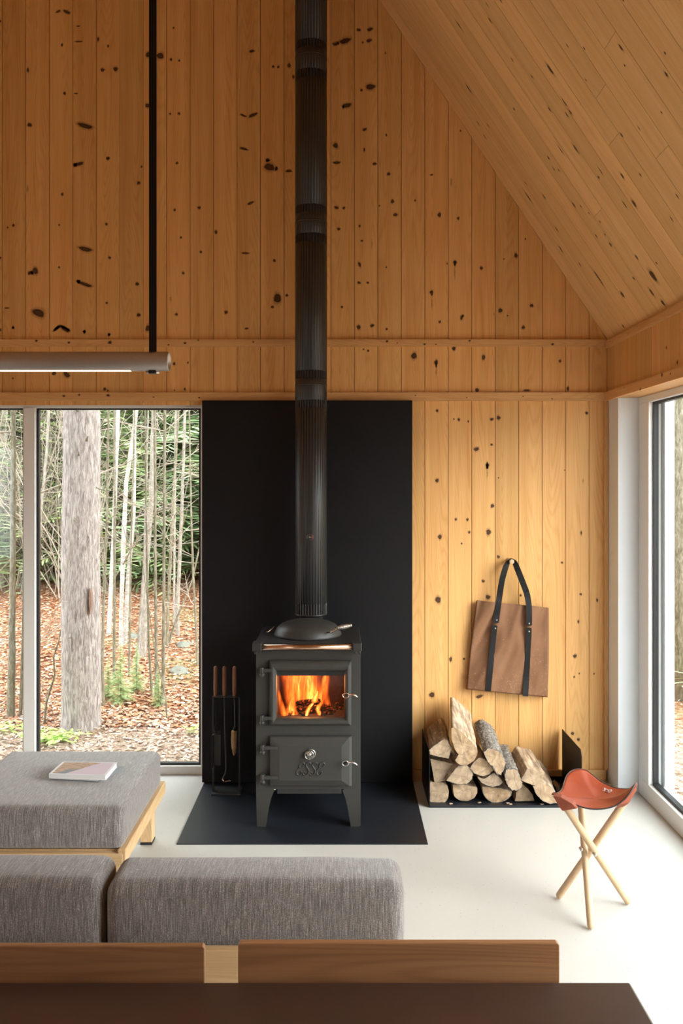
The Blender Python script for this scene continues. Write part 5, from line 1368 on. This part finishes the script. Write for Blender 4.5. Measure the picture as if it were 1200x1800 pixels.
T('tree', [C8(749, 1445), C8(749, 1200), C8(744, 800), C8(742, 50)], [6, 6, 5, 5], M['bark_dark'], 'straight dark trunk second from the tallest dark one on the right', branches=12, seed=15)
T('tree', [C8(778, 1475), C8(784, 1200), C8(786, 700), C8(790, 50)], [7, 6, 5, 5], M['bark_dark'], 'tallest dark trunk with its foot beside small evergreen sprigs', branches=14, seed=16)
T('tree', [C8(800, 1190), C8(806, 1000), C8(824, 600), C8(855, 60)], [6, 6, 5, 4], M['bark_dark'], 'dark trunk leaning right near the right side of the window', branches=12, seed=17)
T('tree', [C8(852, 1140), C8(850, 1000), C8(862, 760), C8(880, 300)], [8, 7, 6, 5], M['bark_grey'], 'mossy grey trunk high on the slope at the right', branches=12, seed=18)
T('tree', [C8(834, 1080), C8(835, 900), C8(838, 500), C8(842, 50)], [5, 4, 4, 4], M['bark_grey'], 'pale narrow trunk between the leaning and the mossy grey trunk', branches=10, seed=19)
T('sapling', [C8(948, 1280), C8(935, 1000), C8(925, 840), C8(915, 500)], [5, 4, 4, 3], M['bark_dark'], 'curved dark sapling nearest to the black panel', branches=14, seed=20, top=4.5, blen=1.2)
T('sapling', [C8(806, 1180), C8(850, 1050), C8(900, 930), C8(922, 870)], [5, 4, 3, 3], M['bark_dark'], 'slanting bare stem running up to the right on the slope', branches=8, seed=21, top=2.5, blen=.8)
T('sapling', [C8(800, 1540), C8(796, 1450), C8(770, 1330), C8(740, 1200)], [3, 2.5, 2, 2], M['bark_dark'], 'low thin sapling in front of the tallest dark trunk', branches=3, seed=22, top=1.3, blen=.5)
for i in range(26):
    px = rnd.uniform(-20, 352); py = rnd.uniform(960, 1035)
    T('tree', [(px, py), (px + rnd.uniform(-3, 3), py - 120), (px + rnd.uniform(-10, 10), 716)], [rnd.uniform(3, 6), rnd.uniform(3, 5), rnd.uniform(2, 4)], M[rnd.choice(['bark_dark', 'bark_grey', 'bark_grey', 'bark_birch'])],
      'slender distant trunk on the far slope, one of many seen through the forest window', branches=12, group='distant trunks on the far slope', seed=40 + i, rough=0, nseg=8, blen=2.2)

# evergreens
def conifer_mesh(seed, h, rb, nb, mat, dens, qs):
    r2 = random.Random(seed); m = MB(); 
    for i in range(nb):
        t = (i + r2.random()) / nb; z = h * (.04 + .94 * t); L = rb * (1 - t) ** .8 * r2.uniform(.65, 1.1) + .08; a = r2.uniform(0, 6.28)
        d = Vector((math.cos(a), math.sin(a), r2.uniform(-.18, .12))); s_ = Vector((-math.sin(a), math.cos(a), 0)); k = max(4, int(L * dens))
        for j in range(k):
            u = (j + .5) / k; p = Vector((0, 0, z)) + d * L * u - Z_ * (u * u * L * .18); ww = L * .42 * (1 - u * .75) * r2.uniform(.5, 1)
            for sg in (-1, 1):
                m.bid = min(1, max(0, r2.gauss(.35 + .4 * u, .2))); tip = p + s_ * sg * ww + d * ww * .6 + Z_ * r2.uniform(-.08, .04)
                q = (tip - p); wv = q.cross(Z_).normalized() * qs * r2.uniform(.6, 1.2) + Z_ * r2.uniform(-.5, .5) * qs
                ids = [m.vert(p + wv * .5), m.vert(p - wv * .5), m.vert(p + q * .6 - wv), m.vert(tip), m.vert(p + q * .55 + wv)]; m.face(ids)
    me = m.build('foliage', mat, recalc=False)
    return me
def conifer(seed, h, rb, nb, mat, dens, qs):
    root = thing('evergreen_tree', (0, 0, 0), '', 'tree'); f = conifer_mesh(seed, h, rb, nb, mat, dens, qs); f.parent = root
    m = MB(); m.smooth = True; m.tube([(0, 0, -.15), (0, 0, h * .5), (0, 0, h * .98)], [.012 * h, .008 * h, .002 * h], 8); s_ = m.build('trunk', M['bark_dark'], root); return root
def dup(root, loc, sc, rz, label, group=None):
    r = root.copy(); col.objects.link(r); r.location = loc; r.scale = (sc, sc, sc); r.rotation_euler = (0, 0, rz); r['label'] = label
    if group: r['group'] = group
    for ch in list(root.children):
        c = ch.copy(); col.objects.link(c); c.parent = r
        for g_ in ch.children:
            d = g_.copy(); col.objects.link(d); d.parent = c
    return r
protos = [conifer(1, 7.5, 1.9, 240, M['needles'], 15, .017), conifer(2, 6.5, 1.7, 230, M['needles_pale'], 15, .017), conifer(3, 8.5, 2.2, 260, M['needles'], 14, .02)]
spots = []
for i in range(62):
    px = (-60 + (i * 97 % 520) if i < 44 else -1100 + (i - 44) * 60) + rnd.uniform(-10, 10); Y = rnd.choice([13.2, 14.5, 16, 17.5, 19, 21, 23]) + rnd.uniform(-.6, .6)
    spots.append((px, Y))
EG = 'evergreen trees on the far slope'; EL = 'soft green evergreen among the bare trunks on the far forest slope'
for i, (px, Y) in enumerate(spots):
    x = (px - CX) * Y / FPX; r = protos[i % 3]; sc = rnd.uniform(.65, 1.05)
    if i < 3:
        r.location = (x, Y, gz(x, Y)); r.scale = (sc,) * 3; r['label'] = EL; r['group'] = EG
    else: dup(r, (x, Y, gz(x, Y)), sc, rnd.uniform(0, 6), EL, EG)
# small evergreen sprigs near the pine
for lab, (px, py), sc, k in (('small feathery evergreen bush growing right of the base of the big pine', (212, 1236), .085, 1), ('low evergreen seedling left of the larger feathery bush', (190, 1228), .06, 1),
                             ('small evergreen sprigs at the foot of the tallest dark trunk', (278, 1240), .055, 1), ('tiny evergreen seedling in the leaves between the bush and the window edge', (240, 1215), .07, 1)):
    p = ghit(px, py); o = dup(protos[k], (p.x, p.y, gz(p.x, p.y)), sc, rnd.uniform(0, 6), lab); o['group'] = 'small evergreens by the pine'; o['category'] = 'bush'; o.name = 'evergreen_bush'
# green conifers and trunks outside the right window
SG = 'trees outside the right window'
for i, (a, Y) in enumerate(((.40, 10.5), (.46, 9.0), (.36, 13.0), (.47, 12.0), (.40, 15.0), (.43, 17.5), (.37, 18.5), (.50, 15.5), (.385, 22), (.45, 22))):
    x = a * Y; dup(protos[i % 3], (x, Y, gz(x, Y)), .8 + .05 * i, i * 1.3, 'light green evergreen seen through the right-hand window', SG)
def trunk3(x, Y, r, mat, label, seed):
    c = thing('tree', (x, Y, gz(x, Y)), label, 'tree', None); m = MB(); m.smooth = True; m.tube([(x, Y, gz(x, Y) - .1), (x + .02, Y, 2), (x - .03, Y, 5), (x, Y, 9)], [r * 1.15, r, r * .9, r * .5], 18)
    m.build('trunk', mat, c)
trunk3(.383 * 8.2, 8.2, .12, M['bark_dark'], 'brown trunk at the right edge of the view outside the right window', 1)
trunk3(.372 * 11.5, 11.5, .10, M['bark_grey'], 'grey trunk further back outside the right window', 2)
# leafless brush
def brush_clump(seed):
    r2 = random.Random(seed); root = thing('bare_shrub', (0, 0, 0), '', 'shrub'); m = MB(); m.smooth = True
    for i in range(34):
        a = r2.uniform(0, 6.28); d = Vector((math.cos(a) * r2.uniform(.1, .6), math.sin(a) * r2.uniform(.1, .6), 1)).normalized(); p = Vector((r2.gauss(0, .25), r2.gauss(0, .25), -.05)); ln = r2.uniform(1.6, 4.6); pts = [p]
        for k in range(7):
            d = (d + Vector((r2.gauss(0, .12), r2.gauss(0, .12), r2.gauss(0, .05)))).normalized(); pts.append(pts[-1] + d * ln / 7)
            if k > 0:
                for _ in range(3):
                    e = (d * .7 + Vector((r2.gauss(0, .7), r2.gauss(0, .7), r2.gauss(0, .35)))).normalized(); l2 = r2.uniform(.25, .8); q = pts[-1]; q2 = q + e * l2 * .5; q3 = q2 + (e + Vector((r2.gauss(0, .3), r2.gauss(0, .3), r2.gauss(0, .3)))).normalized() * l2 * .5
                    m.tube([q, q2, q3], [.0035, .0026, .0012], 3, cap=False)
                    e2 = (e + Vector((r2.gauss(0, .6), r2.gauss(0, .6), r2.gauss(0, .4)))).normalized(); m.tube([q2, q2 + e2 * l2 * .4], [.002, .001], 3, cap=False)
        m.tube(pts, [.009 - .001 * k for k in range(8)], 5, cap=False)
    o = m.build('twigs', M['twig'], root, recalc=False); o['kind'] = 'stuff'; return root
bp = [brush_clump(91), brush_clump(92)]
BL = 'tangle of fine leafless twigs among the trunks on the forest slope'; BGp = 'bare shrubs on the forest slope'
for i in range(11):
    px = -30 + (i * 122 % 400); Y = (12.5, 15.5, 14, 17)[i % 4] + rnd.uniform(-.4, .4); x = (px - CX) * Y / FPX
    if i < 2: bp[i].location = (x, Y, gz(x, Y)); bp[i]['label'] = BL; bp[i]['group'] = BGp
    else: dup(bp[i % 2], (x, Y, gz(x, Y)), rnd.uniform(.8, 1.15), rnd.uniform(0, 6), BL, BGp)
# fresh green herbs at the window
def herb(px, py, n_, w_, label, seed):
    r2 = random.Random(seed); c = ghit(px, py); m = MB()
    for i in range(n_):
        x = c.x + r2.gauss(0, w_); y = c.y + r2.gauss(0, w_ * .8); z = gz(x, y) + r2.uniform(.02, .09); a = r2.uniform(0, 6.28); s_ = r2.uniform(.02, .045); m.bid = r2.random()
        u = Vector((math.cos(a), math.sin(a), r2.uniform(-.2, .4))) * s_; v = Vector((-math.sin(a), math.cos(a), 0)) * s_ * .5; p = Vector((x, y, z)); m.face([m.vert(p - u), m.vert(p + v), m.vert(p + u), m.vert(p - v)])
    tag(m.build('ground_plant', M['herb'], recalc=False), label, 'plant')
herb(90, 1306, 170, .10, 'bright green leafy ground plant outside, just behind the ottoman', 1)
herb(18, 1290, 50, .09, 'small green ground plant low in the narrow left pane', 2)
herb(340, 1293, 26, .06, 'tiny green tuft in the mulch near the black panel', 3)
# mossy stones on the slope
for i, (px, py, s_, lab) in enumerate(((316, 1181, .10, 'small grey stone half sunk in leaves near the curved sapling'), (322, 1135, .09, 'little mossy stone higher up the leafy slope'), (233, 1120, .08, 'pale stone between the slim trunks on the slope'))):
    p = ghit(px, py); bm = bmesh.new(); bmesh.ops.create_icosphere(bm, subdivisions=3, radius=s_)
    for v in bm.verts: v.co = v.co * (1 + .35 * noise.noise(v.co * 12 + Vector((i, 0, 0)))); v.co.z *= .6
    me = bpy.data.meshes.new('stone'); bm.to_mesh(me); bm.free(); me.materials.append(M['stone']); o = bpy.data.objects.new('stone', me); col.objects.link(o); o.location = p; tag(o, lab, 'stone')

^^^^^^^^

» **Task brief**
Pull out all lines of the data with the string "from".

» **Expected output**
The Blender Python script for this scene continues. Write part 5, from line 1368 on. This part finishes the script. Write for Blender 4.5. Measure the picture as if it were 1200x1800 pixels.
T('tree', [C8(749, 1445), C8(749, 1200), C8(744, 800), C8(742, 50)], [6, 6, 5, 5], M['bark_dark'], 'straight dark trunk second from the tallest dark one on the right', branches=12, seed=15)